Peters v. West

Summarized by:

  • Court: Intellectual Property Archives
  • Area(s) of Law: Copyright
  • Date Filed: 08-20-2012
  • Case #: 11-1708
  • Judge(s)/Court Below: Easterbrook, Bauer, Wood, Newman, Clevenger

A strong evidentiary showing of the opportunity to copy a work does not lessen the plaintiff's burden to show a significant similarity between the copyrighted and offending works.

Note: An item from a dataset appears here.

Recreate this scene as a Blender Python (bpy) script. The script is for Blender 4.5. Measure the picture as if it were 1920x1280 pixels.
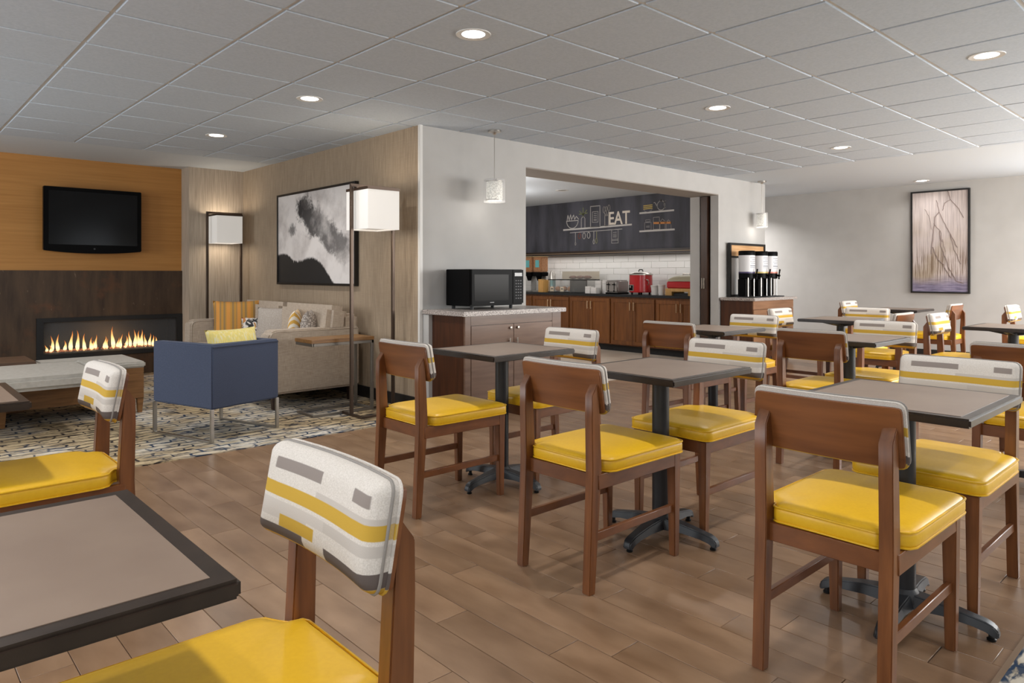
import bpy, bmesh, math, random
from mathutils import Vector, Matrix
random.seed(7)
for o in list(bpy.data.objects): bpy.data.objects.remove(o, do_unlink=True)
SC = bpy.context.scene
COL = SC.collection
PI = math.pi

# ------------------------------------------------------------------ camera
YAW = 0.7425
cam_d = bpy.data.cameras.new('camera'); cam = bpy.data.objects.new('camera', cam_d); COL.objects.link(cam)
cam.location = (0, 0, 1.17); cam.rotation_euler = (PI/2, 0, -YAW)
cam_d.sensor_width = 36; cam_d.lens = 1325/1920*36; cam_d.shift_y = (514-640)/1920
cam_d.clip_start = 0.02; cam_d.clip_end = 60
SC.camera = cam
# ------------------------------------------------------------------ world, view, big lights
W = bpy.data.worlds.new('world'); SC.world = W; W.use_nodes = True
W.node_tree.nodes['Background'].inputs[0].default_value = (0.86, 0.92, 1.0, 1)
W.node_tree.nodes['Background'].inputs[1].default_value = 0.6
try:
    SC.cycles.max_bounces = 7; SC.cycles.diffuse_bounces = 4; SC.cycles.glossy_bounces = 3; SC.cycles.transmission_bounces = 6; SC.cycles.transparent_max_bounces = 8; SC.cycles.caustics_reflective = False; SC.cycles.caustics_refractive = False
except Exception: pass
VS = SC.view_settings
VS.view_transform = 'Standard'; VS.look = 'None'; VS.exposure = -0.08; VS.gamma = 1; VS.use_curve_mapping = False
def area(name, loc, rot, sx, sy, power, col=(1, 1, 1), spread=None, parent=None, shape='RECTANGLE'):
    l = bpy.data.lights.new(name, 'AREA'); l.shape = shape; l.size = sx; l.size_y = sy; l.energy = power; l.color = col
    if spread: l.spread = spread
    o = bpy.data.objects.new(name, l); COL.objects.link(o); o.location = loc; o.rotation_euler = rot
    if parent: o.parent = parent
    return o
DAY = (0.90, 0.955, 1.0)
WINDOWS_S = [(-1.2, 0.2), (1.2, 2.6), (3.6, 5.0), (5.8, 7.6), (8.4, 10.8)]     # openings in the wall at y=-1.8 (x ranges)
for (a, b), e in zip(WINDOWS_S, (4, 5, 15, 105, 260)):
    area('window_daylight', ((a+b)/2, -1.74, 1.5), (PI/2, 0, 0), b-a, 1.3, e, DAY if a < 5 else (1.0, 0.965, 0.92))
for (a, b), e in (((-1.4, 0.4), 36), ((2.4, 4.4), 52), ((6.0, 8.0), 82)):                                      # openings in the wall at x=-2.6 (y ranges)
    area('window_daylight', (-2.54, (a+b)/2, 1.5), (PI/2, 0, -PI/2), b-a, 1.3, e, DAY)
area('window_daylight', (11.04, 0.0, 1.4), (PI/2, 0, PI/2), 2.6, 1.6, 120, DAY)                 # glazed door in the far wall, right of the view
DOWN_POWER = 10.0
SPOTS = [(2.40, 2.92), (2.40, 4.80), (2.40, 6.65), (4.85, 1.17), (4.85, 2.94), (7.29, 3.02), (10.71, 3.35)]
SPOTS_UNSEEN = [(2.40, 1.1), (0.0, 1.1), (0.0, 2.92), (0.0, 4.8), (0.0, 6.65), (7.29, 1.17), (4.85, -0.7), (2.4, -0.7), (7.29, -0.7), (10.3, 1.3), (0, -0.9), (8.9, 1.3), (8.9, -0.5), (10.3, -0.5), (-1.6, 2.9), (-1.6, 0.4)]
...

Opinion (Wood): Vincent Peters (Peters) is an aspiring rapper who, in 2006, wrote and recorded a song entitled “Stronger.” Peters contacted music producer John Monopoly, to whom he gave a copy of Stronger and played the song for him at a November 2006 meeting. No greater business relationship ever materialized between Peters and Monopoly. In July 2007, Kanye West (West) released Graduation, an album containing a song entitled “Stronger.” John Monopoly is listed as a manager on the album. Peters identified several similarities between his “Stronger” and West’s “Stronger”: both songs use the Nietzsche saying “what doesn’t kill me makes me stronger,” both songs rhyme stronger with “wronger” and “longer,” and both songs reference Kate Moss. After registering his “Stronger”, Peters filed suit against West. West’s motion to dismiss was granted by the district court. Peters appealed. Some jurisdictions allow for a sliding evidence scale such that great evidence of similarity may lead to an inference of an opportunity to copy, and thus lessen the requirements of proof of opportunity. The Court rejected this argument; and after having held that similarity must support the inference of copying independent of the opportunity to copy, the Circuit Court found that although the meetings with John Monopoly establish the opportunity to copy the original, the similarities between the two songs are, as a matter of law, not sufficient to sustain the claim. The motion to dismiss was AFFIRMED.